• [Aim of the task]
Transcribe the listing below word for word.
***** Source excerpt *****
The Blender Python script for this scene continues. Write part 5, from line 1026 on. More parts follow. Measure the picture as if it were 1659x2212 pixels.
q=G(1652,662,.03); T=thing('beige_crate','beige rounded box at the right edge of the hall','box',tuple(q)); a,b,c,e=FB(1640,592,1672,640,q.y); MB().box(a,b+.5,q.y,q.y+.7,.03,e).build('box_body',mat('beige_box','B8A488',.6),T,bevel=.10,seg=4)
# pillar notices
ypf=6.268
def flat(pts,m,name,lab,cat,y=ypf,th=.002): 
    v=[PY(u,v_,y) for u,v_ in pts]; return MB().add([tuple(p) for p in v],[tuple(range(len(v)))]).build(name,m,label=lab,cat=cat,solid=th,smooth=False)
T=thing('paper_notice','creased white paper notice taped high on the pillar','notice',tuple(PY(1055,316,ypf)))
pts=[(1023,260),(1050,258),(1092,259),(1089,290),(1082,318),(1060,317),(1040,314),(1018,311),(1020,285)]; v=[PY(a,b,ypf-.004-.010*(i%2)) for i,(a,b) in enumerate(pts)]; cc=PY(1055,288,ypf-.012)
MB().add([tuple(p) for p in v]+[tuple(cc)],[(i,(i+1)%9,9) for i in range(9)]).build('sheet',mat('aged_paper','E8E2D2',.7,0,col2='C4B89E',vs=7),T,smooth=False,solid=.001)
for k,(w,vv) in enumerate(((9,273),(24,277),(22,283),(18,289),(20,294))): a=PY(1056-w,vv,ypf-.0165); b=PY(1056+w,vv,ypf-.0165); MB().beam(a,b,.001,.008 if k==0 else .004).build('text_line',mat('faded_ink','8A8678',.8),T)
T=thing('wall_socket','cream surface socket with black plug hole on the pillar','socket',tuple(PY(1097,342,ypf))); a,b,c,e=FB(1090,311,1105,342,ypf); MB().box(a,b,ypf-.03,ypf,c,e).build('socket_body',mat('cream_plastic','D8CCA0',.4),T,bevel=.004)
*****
• [Output for this task]
The Blender Python script for this scene continues. Write part 5, from line 1026 on. More parts follow. Measure the picture as if it were 1659x2212 pixels.
q=G(1652,662,.03); T=thing('beige_crate','beige rounded box at the right edge of the hall','box',tuple(q)); a,b,c,e=FB(1640,592,1672,640,q.y); MB().box(a,b+.5,q.y,q.y+.7,.03,e).build('box_body',mat('beige_box','B8A488',.6),T,bevel=.10,seg=4)
# pillar notices
ypf=6.268
def flat(pts,m,name,lab,cat,y=ypf,th=.002): 
    v=[PY(u,v_,y) for u,v_ in pts]; return MB().add([tuple(p) for p in v],[tuple(range(len(v)))]).build(name,m,label=lab,cat=cat,solid=th,smooth=False)
T=thing('paper_notice','creased white paper notice taped high on the pillar','notice',tuple(PY(1055,316,ypf)))
pts=[(1023,260),(1050,258),(1092,259),(1089,290),(1082,318),(1060,317),(1040,314),(1018,311),(1020,285)]; v=[PY(a,b,ypf-.004-.010*(i%2)) for i,(a,b) in enumerate(pts)]; cc=PY(1055,288,ypf-.012)
MB().add([tuple(p) for p in v]+[tuple(cc)],[(i,(i+1)%9,9) for i in range(9)]).build('sheet',mat('aged_paper','E8E2D2',.7,0,col2='C4B89E',vs=7),T,smooth=False,solid=.001)
for k,(w,vv) in enumerate(((9,273),(24,277),(22,283),(18,289),(20,294))): a=PY(1056-w,vv,ypf-.0165); b=PY(1056+w,vv,ypf-.0165); MB().beam(a,b,.001,.008 if k==0 else .004).build('text_line',mat('faded_ink','8A8678',.8),T)
T=thing('wall_socket','cream surface socket with black plug hole on the pillar','socket',tuple(PY(1097,342,ypf))); a,b,c,e=FB(1090,311,1105,342,ypf); MB().box(a,b,ypf-.03,ypf,c,e).build('socket_body',mat('cream_plastic','D8CCA0',.4),T,bevel=.004)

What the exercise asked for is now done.